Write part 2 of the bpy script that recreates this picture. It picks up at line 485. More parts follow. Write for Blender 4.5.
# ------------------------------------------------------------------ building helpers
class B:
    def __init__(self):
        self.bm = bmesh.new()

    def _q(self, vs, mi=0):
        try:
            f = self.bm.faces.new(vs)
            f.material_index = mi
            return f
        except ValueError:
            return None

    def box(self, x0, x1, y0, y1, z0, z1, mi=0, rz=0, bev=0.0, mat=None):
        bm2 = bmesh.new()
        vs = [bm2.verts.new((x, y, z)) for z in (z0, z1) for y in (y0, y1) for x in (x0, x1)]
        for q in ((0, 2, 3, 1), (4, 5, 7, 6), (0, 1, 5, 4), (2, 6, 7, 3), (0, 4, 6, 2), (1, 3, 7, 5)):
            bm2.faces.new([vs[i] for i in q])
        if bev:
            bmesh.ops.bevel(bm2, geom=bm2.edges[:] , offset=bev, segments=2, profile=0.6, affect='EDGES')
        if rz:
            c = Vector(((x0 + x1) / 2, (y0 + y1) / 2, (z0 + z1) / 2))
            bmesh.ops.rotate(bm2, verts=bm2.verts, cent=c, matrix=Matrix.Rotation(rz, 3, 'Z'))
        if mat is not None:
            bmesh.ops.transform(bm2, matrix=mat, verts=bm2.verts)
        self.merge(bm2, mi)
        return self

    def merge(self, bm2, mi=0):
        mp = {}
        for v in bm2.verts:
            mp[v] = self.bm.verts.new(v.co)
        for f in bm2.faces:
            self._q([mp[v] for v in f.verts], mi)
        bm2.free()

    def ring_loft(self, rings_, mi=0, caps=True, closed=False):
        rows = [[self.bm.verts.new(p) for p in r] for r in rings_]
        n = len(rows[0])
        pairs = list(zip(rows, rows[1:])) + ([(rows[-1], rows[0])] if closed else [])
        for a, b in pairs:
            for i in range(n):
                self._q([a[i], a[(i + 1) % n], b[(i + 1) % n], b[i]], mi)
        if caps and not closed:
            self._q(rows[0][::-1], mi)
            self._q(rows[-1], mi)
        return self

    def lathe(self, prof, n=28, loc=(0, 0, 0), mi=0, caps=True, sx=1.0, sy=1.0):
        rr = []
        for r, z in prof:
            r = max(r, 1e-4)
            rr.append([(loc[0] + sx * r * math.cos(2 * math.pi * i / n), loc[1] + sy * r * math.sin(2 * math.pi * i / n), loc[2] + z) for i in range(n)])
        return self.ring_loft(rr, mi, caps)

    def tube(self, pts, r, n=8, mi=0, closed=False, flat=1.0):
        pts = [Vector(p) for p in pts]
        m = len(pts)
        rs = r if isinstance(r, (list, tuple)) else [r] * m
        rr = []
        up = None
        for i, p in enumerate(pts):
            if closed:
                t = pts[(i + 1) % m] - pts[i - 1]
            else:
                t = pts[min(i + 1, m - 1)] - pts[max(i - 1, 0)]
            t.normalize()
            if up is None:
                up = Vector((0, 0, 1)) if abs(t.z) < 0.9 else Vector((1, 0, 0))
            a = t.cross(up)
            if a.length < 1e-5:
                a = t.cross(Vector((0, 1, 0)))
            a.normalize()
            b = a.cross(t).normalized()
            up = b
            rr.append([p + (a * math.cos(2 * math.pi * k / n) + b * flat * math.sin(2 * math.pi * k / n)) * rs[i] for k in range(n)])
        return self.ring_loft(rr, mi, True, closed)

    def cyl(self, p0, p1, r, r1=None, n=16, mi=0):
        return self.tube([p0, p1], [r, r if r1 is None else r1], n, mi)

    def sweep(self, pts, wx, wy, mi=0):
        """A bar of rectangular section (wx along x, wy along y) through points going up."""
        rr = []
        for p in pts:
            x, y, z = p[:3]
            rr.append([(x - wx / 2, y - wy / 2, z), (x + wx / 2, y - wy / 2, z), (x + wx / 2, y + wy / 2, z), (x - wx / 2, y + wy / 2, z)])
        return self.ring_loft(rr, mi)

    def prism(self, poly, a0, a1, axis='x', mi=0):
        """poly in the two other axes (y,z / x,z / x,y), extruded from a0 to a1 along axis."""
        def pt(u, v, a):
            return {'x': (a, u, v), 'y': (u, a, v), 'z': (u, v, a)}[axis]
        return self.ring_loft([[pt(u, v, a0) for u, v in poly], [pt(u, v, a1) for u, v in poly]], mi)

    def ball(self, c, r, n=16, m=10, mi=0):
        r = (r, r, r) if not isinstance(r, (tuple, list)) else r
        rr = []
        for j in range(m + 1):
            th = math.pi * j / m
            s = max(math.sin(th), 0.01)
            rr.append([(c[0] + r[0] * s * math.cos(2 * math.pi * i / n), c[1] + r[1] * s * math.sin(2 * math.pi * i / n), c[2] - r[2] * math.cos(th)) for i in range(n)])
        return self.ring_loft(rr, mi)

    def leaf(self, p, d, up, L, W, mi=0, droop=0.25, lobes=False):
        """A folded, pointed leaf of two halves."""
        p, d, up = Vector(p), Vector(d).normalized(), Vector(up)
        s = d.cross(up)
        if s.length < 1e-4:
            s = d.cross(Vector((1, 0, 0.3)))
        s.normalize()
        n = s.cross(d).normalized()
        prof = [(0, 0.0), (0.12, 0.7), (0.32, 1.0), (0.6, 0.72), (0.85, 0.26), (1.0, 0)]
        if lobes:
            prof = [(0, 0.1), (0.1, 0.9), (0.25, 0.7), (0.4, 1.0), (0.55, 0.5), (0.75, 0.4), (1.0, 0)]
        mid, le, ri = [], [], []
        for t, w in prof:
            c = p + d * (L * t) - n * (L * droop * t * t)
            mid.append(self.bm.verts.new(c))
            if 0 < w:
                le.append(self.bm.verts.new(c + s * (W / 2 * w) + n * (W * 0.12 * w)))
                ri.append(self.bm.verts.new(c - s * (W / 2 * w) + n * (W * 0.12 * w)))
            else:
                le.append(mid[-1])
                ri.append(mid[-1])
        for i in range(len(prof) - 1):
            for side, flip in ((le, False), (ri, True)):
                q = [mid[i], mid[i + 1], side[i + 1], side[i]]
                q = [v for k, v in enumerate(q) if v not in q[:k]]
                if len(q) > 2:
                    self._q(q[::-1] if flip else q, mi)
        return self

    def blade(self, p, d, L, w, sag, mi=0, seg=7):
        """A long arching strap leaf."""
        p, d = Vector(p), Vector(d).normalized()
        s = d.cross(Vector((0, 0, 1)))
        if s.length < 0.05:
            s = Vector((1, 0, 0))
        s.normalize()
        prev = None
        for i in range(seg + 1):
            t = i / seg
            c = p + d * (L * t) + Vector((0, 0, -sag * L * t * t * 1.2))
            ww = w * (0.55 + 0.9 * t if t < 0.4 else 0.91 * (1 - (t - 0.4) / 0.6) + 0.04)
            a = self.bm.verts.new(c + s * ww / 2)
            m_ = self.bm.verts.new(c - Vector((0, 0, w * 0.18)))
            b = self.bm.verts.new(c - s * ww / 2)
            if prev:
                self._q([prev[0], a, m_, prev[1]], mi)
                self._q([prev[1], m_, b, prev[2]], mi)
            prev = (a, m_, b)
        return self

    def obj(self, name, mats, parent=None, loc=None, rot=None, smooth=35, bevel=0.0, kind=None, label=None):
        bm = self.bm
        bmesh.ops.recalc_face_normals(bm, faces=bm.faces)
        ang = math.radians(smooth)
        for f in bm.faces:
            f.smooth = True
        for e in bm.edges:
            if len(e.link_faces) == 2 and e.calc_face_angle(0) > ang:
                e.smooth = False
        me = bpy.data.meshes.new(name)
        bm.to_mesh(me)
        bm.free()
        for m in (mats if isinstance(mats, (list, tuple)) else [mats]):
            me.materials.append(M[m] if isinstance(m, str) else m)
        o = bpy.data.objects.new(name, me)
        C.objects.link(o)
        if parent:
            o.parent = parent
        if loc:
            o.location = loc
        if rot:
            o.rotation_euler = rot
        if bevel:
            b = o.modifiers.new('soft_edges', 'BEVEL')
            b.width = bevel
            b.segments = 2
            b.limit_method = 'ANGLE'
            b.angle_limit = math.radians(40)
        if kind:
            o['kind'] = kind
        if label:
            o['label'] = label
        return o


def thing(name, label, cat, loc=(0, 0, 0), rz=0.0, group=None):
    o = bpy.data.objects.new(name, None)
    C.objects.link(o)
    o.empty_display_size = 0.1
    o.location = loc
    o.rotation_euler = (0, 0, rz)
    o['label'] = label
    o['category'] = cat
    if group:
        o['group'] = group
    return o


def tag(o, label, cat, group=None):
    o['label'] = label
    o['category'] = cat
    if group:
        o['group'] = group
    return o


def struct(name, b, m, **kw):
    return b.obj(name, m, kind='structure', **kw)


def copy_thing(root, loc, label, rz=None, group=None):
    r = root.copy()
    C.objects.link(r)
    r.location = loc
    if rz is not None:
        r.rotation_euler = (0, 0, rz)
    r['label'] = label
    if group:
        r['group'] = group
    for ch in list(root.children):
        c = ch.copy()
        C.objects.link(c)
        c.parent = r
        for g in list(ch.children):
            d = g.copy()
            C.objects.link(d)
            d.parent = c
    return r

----

Exactly as they appear, please write out the lines from the opening of the listing above down to the line containing "self.bm = bmesh.new()", with both end lines included.

• **Output of the exercise**:
Write part 2 of the bpy script that recreates this picture. It picks up at line 485. More parts follow. Write for Blender 4.5.
# ------------------------------------------------------------------ building helpers
class B:
    def __init__(self):
        self.bm = bmesh.new()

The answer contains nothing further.